The official teaching of the Catholic Church is that marriage is reserved for one man and one woman. However, the declaration creates a new category where the same-sex couple could be blessed (though not in rituals, language, or garb which would appear to indicate the sacrament of marriage), without “officially validating their status or changing in any way the Church’s perennial teaching on marriage.”

However, as others have noted, and the introduction to the declaration makes clear, this is a “real development from what has been said about blessings…” and marks a “specific and innovative contribution to the pastoral meaning of blessings.” Whereas before, the strictly liturgical definition of blessing required “what is blessed be conformed to God’s will,” this more pastoral definition does not. Rather, it recognizes that those seeking the blessing may be engaged in activity or relationships which fall outside the Church’s official teaching, but it does not prohibit priests from performing the blessing in those circumstances because the request “expresses and nurtures openness to the transcendence, mercy, and closeness to God…” This is clearly a change and a permitting of what was formerly prohibited. 

Officially, the declaration allows for the blessing of same-sex couples, but not their union. The blessing must not be ritualized or occur in any way that would confuse people to think that it was a blessing of their union, similar to a blessing of a marriage. As part of that lack of ritualization, there should be no official blessing created or disseminated by official Church channels, instead preferring spontaneity on the part of those seeking the blessing and the priests who offer them.

Why does it matter?

It is no small thing for the largest Christian denomination to change its teaching on such an important topic as biblical sexuality, marriage, and the family, even if they protest it’s a slight modification. While officially the Catholic Church has not changed its definition of marriage, the altering of the activity causes massive shifts. If, as the Catholic Church claims, Lex orandi, Lex credenda (“the law of prayer is the law of what is believed”), then actions have a deep connection to the official teachings of the Church. The declaration does not prescribe rituals, because to do so would cause confusion and make the action look too similar to the blessing of a marriage. However, it allows for actions already occurring (as Rev. Martin said in his explanation, “It was really nice … to be able to do that publicly”) and brings them into the light as a good.

This points to what the declaration sees as the need for this pastoral enlargement of blessings. Namely, these arise out of a popular piety and practice, and to create rituals and solemn rites would both confuse the official Church teaching and would be a measure of “excessive control, depriving ministers of freedom and spontaneity in their pastoral accompaniment of people’s lives.” Spontaneity and freedom are to characterize these pious practices, not doctrine and established Church teaching.
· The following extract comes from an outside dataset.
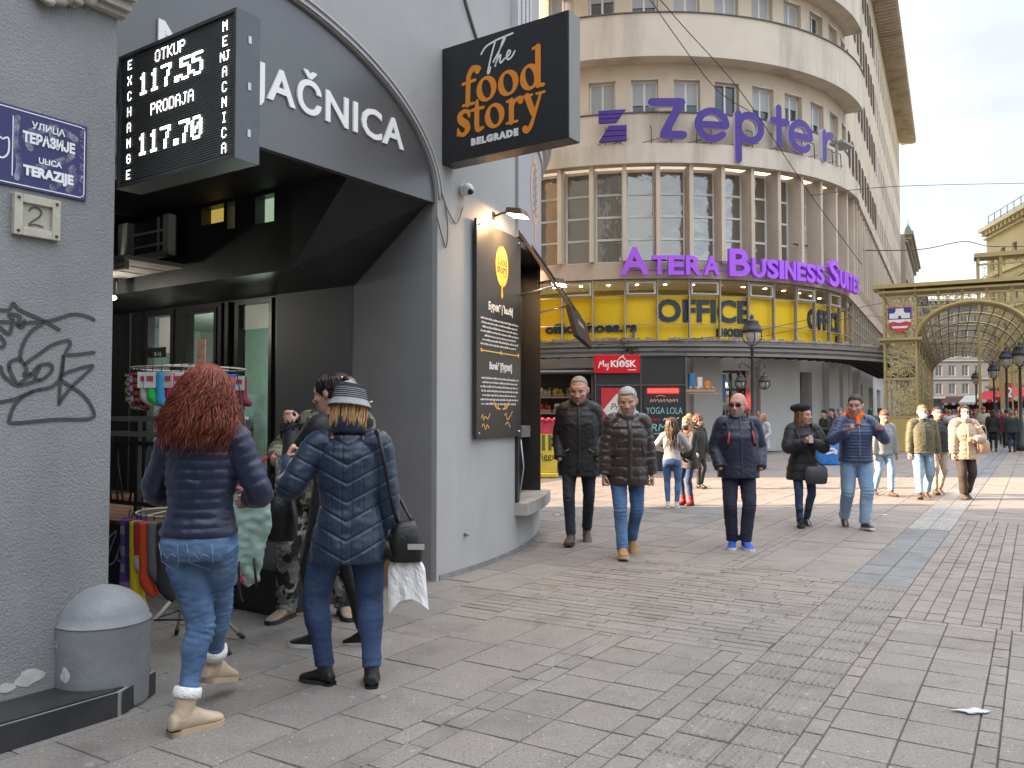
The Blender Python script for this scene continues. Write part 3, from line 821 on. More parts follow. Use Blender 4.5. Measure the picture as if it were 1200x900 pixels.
# service window: dark shutter, frame, sill, bracket
sv = MB()
cbox(sv, Bm, sw0 - .02, sw1 + .02, -.22, -.18, .5, 3.32, n=6)
svo = obj('service_window', sv, M_blackg, bld)
fr = MB()
cbox(fr, Bm, sw0 - .05, sw0 + .02, -.18, .03, .52, 3.34); cbox(fr, Bm, sw1 - .06, sw1, -.18, .02, .52, 3.34); cbox(fr, Bm, sw0, sw1, -.18, .02, 3.28, 3.36, n=5)
cbox(fr, Bm, sw0, sw1, -.18, -.1, 1.22, 1.30, n=5)
obj('window_frame', fr, M_frame, svo)
sl = MB(); cbox(sl, Bm, sw0 - .06, sw1 + .05, -.18, .14, .40, .53, n=6)
obj('window_sill', sl, mat('sill_stone', (.34, .33, .32), .8, .2, 6, bump=.2), svo)
bk = MB(); bk.tube([Bm(sw0 + .02, .02, .55), Bm(sw0 + .10, .05, .9), Bm(sw0 + .05, .02, 1.28)], .012, 6); bk.box(lambda x, y, z: Bm(sw0 + x, y, z), 0, .35, -.1, .06, 1.22, 1.34)
obj('shutter_stay', bk, M_steel, svo)
# projecting corner pilaster and cornice curve high on wall B
mb = MB()
for i, w in enumerate((.05, .10, .16)):
    cbox(mb, Bm, sB(590) + i * .12, SB_END, -.02, w, 4.62 + i * .14, 4.76 + i * .14, n=12)
for i in range(4): cbox(mb, Bm, sB(596) + .1 + i * .16, sB(596) + .2 + i * .16, 0, .07, 4.9, 8, n=1)
obj('upper_cornice', mb, M_trim, bld)
mb = MB()
mb.tube([Bm(s, .012, z) for s, z in ((.10, 6.0), (.35, 5.45), (.7, 5.0), (1.0, 4.75), (1.2, 4.66))], .016, 6, sub=4)
obj('wall_molding', mb, mat('dark_molding', (.16, .16, .16), .8), bld)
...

Further, a standard for seeking the blessing is itself problematic because there should not be “exhaustive moral analysis” placed on those who ask for the blessing.

As an evangelical, Protestant Christian, there is likely little surprise that I disagree with the Pope. Though arguably there are Protestants who uphold Catholic doctrine better than the current Pope. However, if pastoral practice is to have any meaning, then it must flow from clear doctrine. It is not shaped by the winds of culture and the climate of ideologies that trample Church teaching. Further, it cannot take what God has called evil and name it good. Any attempts to circumvent the official teaching by blessing a same-sex couple, but not the union (one wonders how this couple found themselves together apart from their union), are linguistic games more likely to push the Catholic Church toward a more inclusive stance, all while winking at official teaching. 

If the law of prayer means anything, it means that in the decades to come, the act of blessing couples will lead to a revision of the doctrine which says their union is outside God’s blessing. For now, the doctrine remains clear. Yet, what does doctrine matter when priests—by their actions—flout the dogma and act contrary to the teaching?